Medan, 7 Januari 2025.
Malam ini dengan tanpa diterka tanpa diduga, dengan penuh rizki aku di ajak kaprodi bertemu teman semasa kecilnya. Dengan tanpa menolak aku juga mengikutinya.
Setelah bertemu di Sobat-e cafee yang telah dijanjikan, maka perbincanganpun mengalir seperti layaknya kran yang dibuka, mengucur sejak awal hingga akhir.

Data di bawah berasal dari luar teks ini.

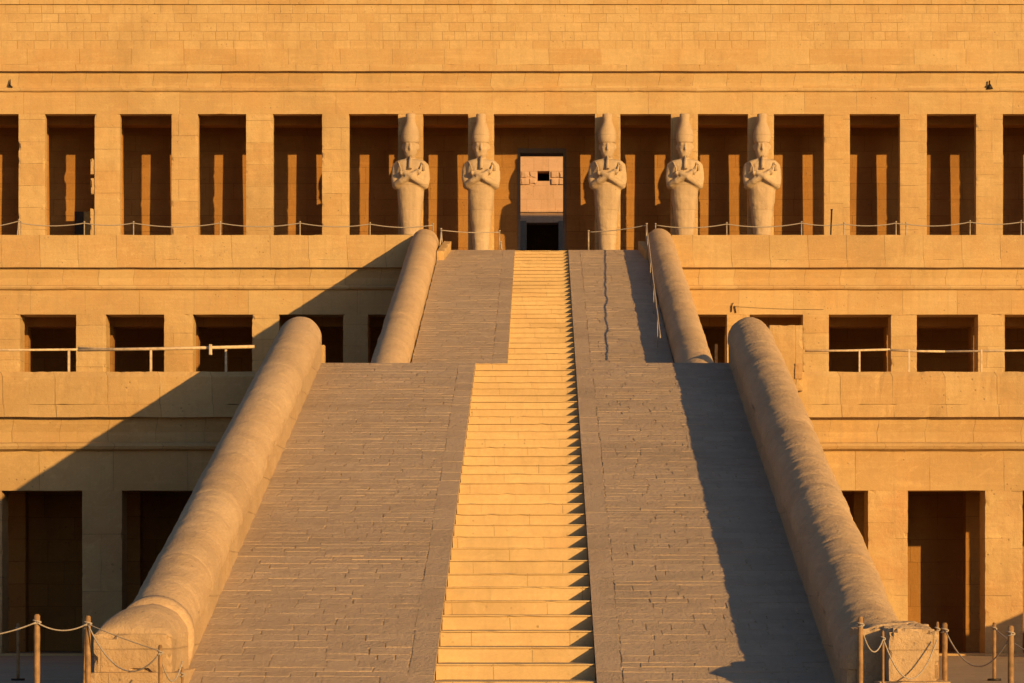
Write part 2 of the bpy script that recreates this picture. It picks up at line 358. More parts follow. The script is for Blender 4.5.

Perbincanganpun melebar dengan banyak topik dan tema, dari mulai tema masa kecil, pergaulan dibonceng ‘lereng’ (sepeda) sepulang sekolah, tidak pernah berantam sejak kecil, hingga keputusan masuk pesantren, yang satu masuk ke Pesantren Ar-Raudlatul Hasanah di Medan dan yang satu lagi masuk Pesantren Darul Arafah Deli Serdang, sampai kini masing-masing berkiprah di almamaernya sebagai dosen dengan tugas pokok dan fungsinya (tupoksi) masing-masing.
Tidak cukup sampai disitu, perbincanganpun dilanjutkan dengan penyelesaian perselisihan yang berada di satu kampung, tentang pencarian solusi menyelesaikan masalah antara orang yang berilmu dan orang yang kurang ilmu.
Dalam upaya bersikap, kembali aku diingatkan tentang kisah perdebatan Harimau dan Keledai tentang warna rumput, Harimau bilang warna rumput itu hijau, dan keledai bersitegang urat bahwa warna rumput itu biru, perdebatanpun panjang tidak ada habis-habisnya, hingga akhirnya keduanya sepakat untuk menghadap raja singa, sehingga bisa menjadi hakim yang adil untuk melerai perdebatan ini.
Singkat cerita, usai Harimau dan Keledai menyampaikan perselisihan pendapat mereka, maka raja hutan Singa menyampaikan bahwa: “Untuk perdebatan ini Harimau yang benar, rumput berwarna hijau bukan biru,”(senang lah harimau ketika itu) “tapi karena perdebatan ini, harimau yang dihukum” (bersorak sorai si keledai, karena senang Harimau di hukum). Dengan penuh rasa ingin tahu, orang bener kok dihukum, lantas harimau bertanya pada raja hutan “Apa salah saya, kenapa saya dihukum? Kan saya benar!”, “Salahmu satu, udah tahu keledai kok diajak berdebat, udah tahu tak berilmu mengapa bersitegang urat!” Jawab raja Singa.
Dari kisah yang kembali diingatkan ustadz Usman barusan, Aku jadi teringat tentang fenomena yang terjadi saat ini, bukan benar-benar berilmu tapi mendebat dengan merasa paling benar, paling hebat, padahal masih jauh panggang dari api, ilmunya belum ada seujung kuku, dari yang didebat.
Mendapat pengetahuan tambahan lagi, bersabar-sabarlah jika perdebatan itu tidak memiliki value yang sama, sebab akan berujung pada satu titik perpisahan dan pertikaian, sedangkan damai itu indah, bertikai itu menyisakan marah dan gusar walaupun setetes.
Banyak hal ahwal, ibroh dan hikmah dari kisah yang kembali diingatkan di atas, sejenak hati tenang, kembali menyadari bahwa inilah dinamika dunia, saat ini benar-benar sedang tinggal di dunia, tempat manusia berkeluh kesah, tempat manusia menyombongkan diri, tempat manusia menghinakan diri, tampat manusia beribadah sebanyak-banyaknya, tempat manusia berdoa dan berharap pada tuhan yang maha kuasa, dan tempat akhir manusia bertransportasi menuju akhirat yang kekal, abadi, immortal nantinya.
Panjang perbincangan sebenarnya, namun untuk catatan ringan kali ini, cukup kiranya aku hentikan di sini, semoga sedikit tapi memberikan pencerahan dan insight baru bagi teman-teman pembaca, terima kasih sudah mau membaca hingga sejauh ini, semoga teman-teman sehat selalu.
Salam santri, Santri berilmu, santri sholeh, santri sehat dan santri kreatif.
Akhir kata, Wassalamu’alaikum wr wb.